◆ TO DO ◆
Repeat the material below exactly, line for line.

◆ DATA SHOWN ◆
Start

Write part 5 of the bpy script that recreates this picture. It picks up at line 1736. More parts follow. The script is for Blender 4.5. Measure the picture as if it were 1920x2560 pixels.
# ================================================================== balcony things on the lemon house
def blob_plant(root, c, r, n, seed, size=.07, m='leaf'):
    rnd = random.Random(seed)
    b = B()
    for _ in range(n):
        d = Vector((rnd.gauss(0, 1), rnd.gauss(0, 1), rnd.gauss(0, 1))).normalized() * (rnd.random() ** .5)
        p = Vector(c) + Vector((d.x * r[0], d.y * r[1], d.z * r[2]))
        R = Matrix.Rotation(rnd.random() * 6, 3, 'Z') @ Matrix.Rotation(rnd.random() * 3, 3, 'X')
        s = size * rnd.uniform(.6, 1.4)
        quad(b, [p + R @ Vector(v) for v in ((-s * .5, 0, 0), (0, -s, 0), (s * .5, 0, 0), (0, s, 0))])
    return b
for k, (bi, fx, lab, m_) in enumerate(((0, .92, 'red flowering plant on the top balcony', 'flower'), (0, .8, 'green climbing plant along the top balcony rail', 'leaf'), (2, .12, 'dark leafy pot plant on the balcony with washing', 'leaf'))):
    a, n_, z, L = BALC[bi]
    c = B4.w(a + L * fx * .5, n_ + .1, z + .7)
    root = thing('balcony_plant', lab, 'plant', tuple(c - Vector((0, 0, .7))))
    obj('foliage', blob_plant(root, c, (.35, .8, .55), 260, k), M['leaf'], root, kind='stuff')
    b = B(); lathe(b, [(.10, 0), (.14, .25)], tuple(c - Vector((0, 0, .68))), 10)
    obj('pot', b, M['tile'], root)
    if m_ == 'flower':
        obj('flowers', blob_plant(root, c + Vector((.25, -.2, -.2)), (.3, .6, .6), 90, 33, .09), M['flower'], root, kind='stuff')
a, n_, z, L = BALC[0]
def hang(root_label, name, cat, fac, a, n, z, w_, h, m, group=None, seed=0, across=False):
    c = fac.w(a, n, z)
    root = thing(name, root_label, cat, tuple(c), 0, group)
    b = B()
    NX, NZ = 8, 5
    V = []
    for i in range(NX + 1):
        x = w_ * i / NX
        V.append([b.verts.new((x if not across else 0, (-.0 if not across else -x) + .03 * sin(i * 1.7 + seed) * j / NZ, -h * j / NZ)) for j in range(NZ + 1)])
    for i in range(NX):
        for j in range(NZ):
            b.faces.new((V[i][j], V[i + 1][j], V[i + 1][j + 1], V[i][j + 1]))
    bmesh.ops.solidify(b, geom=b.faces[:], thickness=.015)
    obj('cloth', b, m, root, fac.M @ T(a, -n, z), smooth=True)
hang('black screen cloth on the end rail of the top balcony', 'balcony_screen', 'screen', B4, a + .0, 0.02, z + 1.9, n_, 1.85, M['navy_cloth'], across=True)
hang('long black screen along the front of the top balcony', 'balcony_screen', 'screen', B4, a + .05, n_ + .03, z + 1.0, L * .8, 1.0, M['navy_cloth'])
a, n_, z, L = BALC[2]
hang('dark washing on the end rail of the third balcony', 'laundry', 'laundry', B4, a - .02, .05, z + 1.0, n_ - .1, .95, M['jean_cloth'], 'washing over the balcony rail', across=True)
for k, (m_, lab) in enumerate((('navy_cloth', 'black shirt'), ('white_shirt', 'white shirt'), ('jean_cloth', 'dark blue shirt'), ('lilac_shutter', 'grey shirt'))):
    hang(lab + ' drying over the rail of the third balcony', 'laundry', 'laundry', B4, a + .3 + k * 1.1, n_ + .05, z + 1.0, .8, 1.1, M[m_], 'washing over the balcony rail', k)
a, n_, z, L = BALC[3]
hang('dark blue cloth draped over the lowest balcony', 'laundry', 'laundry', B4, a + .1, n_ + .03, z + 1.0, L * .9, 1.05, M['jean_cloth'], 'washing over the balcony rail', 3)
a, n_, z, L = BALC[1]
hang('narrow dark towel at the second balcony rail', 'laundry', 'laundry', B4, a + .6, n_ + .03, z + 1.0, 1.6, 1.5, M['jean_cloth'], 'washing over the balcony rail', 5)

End

◆ ANSWER FOR THIS EXERCISE ◆
Write part 5 of the bpy script that recreates this picture. It picks up at line 1736. More parts follow. The script is for Blender 4.5. Measure the picture as if it were 1920x2560 pixels.
# ================================================================== balcony things on the lemon house
def blob_plant(root, c, r, n, seed, size=.07, m='leaf'):
    rnd = random.Random(seed)
    b = B()
    for _ in range(n):
        d = Vector((rnd.gauss(0, 1), rnd.gauss(0, 1), rnd.gauss(0, 1))).normalized() * (rnd.random() ** .5)
        p = Vector(c) + Vector((d.x * r[0], d.y * r[1], d.z * r[2]))
        R = Matrix.Rotation(rnd.random() * 6, 3, 'Z') @ Matrix.Rotation(rnd.random() * 3, 3, 'X')
        s = size * rnd.uniform(.6, 1.4)
        quad(b, [p + R @ Vector(v) for v in ((-s * .5, 0, 0), (0, -s, 0), (s * .5, 0, 0), (0, s, 0))])
    return b
for k, (bi, fx, lab, m_) in enumerate(((0, .92, 'red flowering plant on the top balcony', 'flower'), (0, .8, 'green climbing plant along the top balcony rail', 'leaf'), (2, .12, 'dark leafy pot plant on the balcony with washing', 'leaf'))):
    a, n_, z, L = BALC[bi]
    c = B4.w(a + L * fx * .5, n_ + .1, z + .7)
    root = thing('balcony_plant', lab, 'plant', tuple(c - Vector((0, 0, .7))))
    obj('foliage', blob_plant(root, c, (.35, .8, .55), 260, k), M['leaf'], root, kind='stuff')
    b = B(); lathe(b, [(.10, 0), (.14, .25)], tuple(c - Vector((0, 0, .68))), 10)
    obj('pot', b, M['tile'], root)
    if m_ == 'flower':
        obj('flowers', blob_plant(root, c + Vector((.25, -.2, -.2)), (.3, .6, .6), 90, 33, .09), M['flower'], root, kind='stuff')
a, n_, z, L = BALC[0]
def hang(root_label, name, cat, fac, a, n, z, w_, h, m, group=None, seed=0, across=False):
    c = fac.w(a, n, z)
    root = thing(name, root_label, cat, tuple(c), 0, group)
    b = B()
    NX, NZ = 8, 5
    V = []
    for i in range(NX + 1):
        x = w_ * i / NX
        V.append([b.verts.new((x if not across else 0, (-.0 if not across else -x) + .03 * sin(i * 1.7 + seed) * j / NZ, -h * j / NZ)) for j in range(NZ + 1)])
    for i in range(NX):
        for j in range(NZ):
            b.faces.new((V[i][j], V[i + 1][j], V[i + 1][j + 1], V[i][j + 1]))
    bmesh.ops.solidify(b, geom=b.faces[:], thickness=.015)
    obj('cloth', b, m, root, fac.M @ T(a, -n, z), smooth=True)
hang('black screen cloth on the end rail of the top balcony', 'balcony_screen', 'screen', B4, a + .0, 0.02, z + 1.9, n_, 1.85, M['navy_cloth'], across=True)
hang('long black screen along the front of the top balcony', 'balcony_screen', 'screen', B4, a + .05, n_ + .03, z + 1.0, L * .8, 1.0, M['navy_cloth'])
a, n_, z, L = BALC[2]
hang('dark washing on the end rail of the third balcony', 'laundry', 'laundry', B4, a - .02, .05, z + 1.0, n_ - .1, .95, M['jean_cloth'], 'washing over the balcony rail', across=True)
for k, (m_, lab) in enumerate((('navy_cloth', 'black shirt'), ('white_shirt', 'white shirt'), ('jean_cloth', 'dark blue shirt'), ('lilac_shutter', 'grey shirt'))):
    hang(lab + ' drying over the rail of the third balcony', 'laundry', 'laundry', B4, a + .3 + k * 1.1, n_ + .05, z + 1.0, .8, 1.1, M[m_], 'washing over the balcony rail', k)
a, n_, z, L = BALC[3]
hang('dark blue cloth draped over the lowest balcony', 'laundry', 'laundry', B4, a + .1, n_ + .03, z + 1.0, L * .9, 1.05, M['jean_cloth'], 'washing over the balcony rail', 3)
a, n_, z, L = BALC[1]
hang('narrow dark towel at the second balcony rail', 'laundry', 'laundry', B4, a + .6, n_ + .03, z + 1.0, 1.6, 1.5, M['jean_cloth'], 'washing over the balcony rail', 5)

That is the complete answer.